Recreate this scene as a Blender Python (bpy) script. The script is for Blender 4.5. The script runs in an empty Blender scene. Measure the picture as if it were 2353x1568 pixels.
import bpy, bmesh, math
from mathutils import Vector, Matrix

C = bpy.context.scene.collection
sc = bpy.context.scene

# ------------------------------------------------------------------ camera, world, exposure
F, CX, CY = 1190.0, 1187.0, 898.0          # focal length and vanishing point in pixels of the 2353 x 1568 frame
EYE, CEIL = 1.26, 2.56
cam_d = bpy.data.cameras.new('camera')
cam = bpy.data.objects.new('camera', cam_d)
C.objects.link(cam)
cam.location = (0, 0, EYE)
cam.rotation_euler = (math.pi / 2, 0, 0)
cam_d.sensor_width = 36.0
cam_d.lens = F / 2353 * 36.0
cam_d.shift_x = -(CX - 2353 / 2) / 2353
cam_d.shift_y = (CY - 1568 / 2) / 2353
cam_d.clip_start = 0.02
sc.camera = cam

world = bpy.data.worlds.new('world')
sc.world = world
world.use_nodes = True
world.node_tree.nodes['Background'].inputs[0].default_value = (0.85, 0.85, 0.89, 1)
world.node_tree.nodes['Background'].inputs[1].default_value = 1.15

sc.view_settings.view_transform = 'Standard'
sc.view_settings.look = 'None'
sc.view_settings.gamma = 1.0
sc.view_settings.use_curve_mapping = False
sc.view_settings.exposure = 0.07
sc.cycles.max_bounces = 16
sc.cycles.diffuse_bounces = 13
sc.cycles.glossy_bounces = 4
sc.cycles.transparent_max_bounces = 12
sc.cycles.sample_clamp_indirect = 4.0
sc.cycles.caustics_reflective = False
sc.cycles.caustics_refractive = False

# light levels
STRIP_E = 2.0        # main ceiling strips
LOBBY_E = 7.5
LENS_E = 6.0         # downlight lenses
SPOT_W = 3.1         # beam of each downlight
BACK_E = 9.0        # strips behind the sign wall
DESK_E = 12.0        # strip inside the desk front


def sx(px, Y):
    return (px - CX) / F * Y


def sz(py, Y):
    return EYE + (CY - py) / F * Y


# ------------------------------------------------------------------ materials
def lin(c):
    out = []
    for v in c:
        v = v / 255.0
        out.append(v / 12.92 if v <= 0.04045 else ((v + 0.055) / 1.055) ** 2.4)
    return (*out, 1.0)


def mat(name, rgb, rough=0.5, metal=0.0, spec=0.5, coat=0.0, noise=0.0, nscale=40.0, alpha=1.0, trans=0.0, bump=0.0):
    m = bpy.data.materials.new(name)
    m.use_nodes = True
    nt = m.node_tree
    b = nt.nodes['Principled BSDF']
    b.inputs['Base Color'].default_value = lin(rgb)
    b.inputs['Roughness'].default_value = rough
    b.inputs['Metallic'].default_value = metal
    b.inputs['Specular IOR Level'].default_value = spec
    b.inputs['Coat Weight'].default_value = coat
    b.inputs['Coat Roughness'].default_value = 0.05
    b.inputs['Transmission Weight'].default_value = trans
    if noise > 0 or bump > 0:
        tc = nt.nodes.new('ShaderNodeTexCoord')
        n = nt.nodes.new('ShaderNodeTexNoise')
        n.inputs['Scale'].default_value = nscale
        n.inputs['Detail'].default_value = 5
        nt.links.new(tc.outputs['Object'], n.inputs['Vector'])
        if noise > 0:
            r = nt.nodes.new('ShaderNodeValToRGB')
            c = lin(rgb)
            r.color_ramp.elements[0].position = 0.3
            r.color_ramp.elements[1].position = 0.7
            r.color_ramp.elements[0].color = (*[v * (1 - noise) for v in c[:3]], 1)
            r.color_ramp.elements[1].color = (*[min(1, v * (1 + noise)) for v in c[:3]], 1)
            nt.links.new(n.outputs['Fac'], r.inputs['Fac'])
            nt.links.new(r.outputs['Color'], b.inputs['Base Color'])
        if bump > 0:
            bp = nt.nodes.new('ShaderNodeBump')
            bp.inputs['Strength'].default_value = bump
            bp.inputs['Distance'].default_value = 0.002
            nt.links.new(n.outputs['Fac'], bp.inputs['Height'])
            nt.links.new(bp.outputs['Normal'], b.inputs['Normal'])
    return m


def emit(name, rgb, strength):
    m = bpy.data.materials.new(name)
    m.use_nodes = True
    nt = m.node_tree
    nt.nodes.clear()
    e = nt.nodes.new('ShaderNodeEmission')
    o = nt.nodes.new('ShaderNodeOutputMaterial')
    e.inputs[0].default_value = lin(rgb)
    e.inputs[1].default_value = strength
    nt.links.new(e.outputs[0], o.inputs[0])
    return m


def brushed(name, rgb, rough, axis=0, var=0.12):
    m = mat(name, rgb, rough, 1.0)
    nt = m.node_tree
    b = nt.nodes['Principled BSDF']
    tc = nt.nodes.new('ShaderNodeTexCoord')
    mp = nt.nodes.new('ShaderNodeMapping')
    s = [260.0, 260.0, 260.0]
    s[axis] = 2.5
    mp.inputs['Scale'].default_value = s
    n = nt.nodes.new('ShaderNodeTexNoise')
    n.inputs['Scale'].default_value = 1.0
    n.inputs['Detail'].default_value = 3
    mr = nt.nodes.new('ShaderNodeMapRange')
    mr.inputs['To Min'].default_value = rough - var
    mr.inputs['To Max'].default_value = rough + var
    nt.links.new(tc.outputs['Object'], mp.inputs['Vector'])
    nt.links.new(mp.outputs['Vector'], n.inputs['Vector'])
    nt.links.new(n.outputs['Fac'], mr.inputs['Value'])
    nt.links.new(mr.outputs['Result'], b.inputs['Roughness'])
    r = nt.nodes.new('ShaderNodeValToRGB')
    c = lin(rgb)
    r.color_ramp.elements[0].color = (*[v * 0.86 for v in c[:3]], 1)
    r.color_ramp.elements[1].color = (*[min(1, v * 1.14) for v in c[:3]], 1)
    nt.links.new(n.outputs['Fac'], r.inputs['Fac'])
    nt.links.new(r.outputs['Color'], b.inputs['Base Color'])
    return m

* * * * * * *

▶ [What to do]:
From the first line of the data through the line with "sc = bpy.context.scene", quote each line exactly and add nothing else.

▶ [Solution to this problem]:
Recreate this scene as a Blender Python (bpy) script. The script is for Blender 4.5. The script runs in an empty Blender scene. Measure the picture as if it were 2353x1568 pixels.
import bpy, bmesh, math
from mathutils import Vector, Matrix

C = bpy.context.scene.collection
sc = bpy.context.scene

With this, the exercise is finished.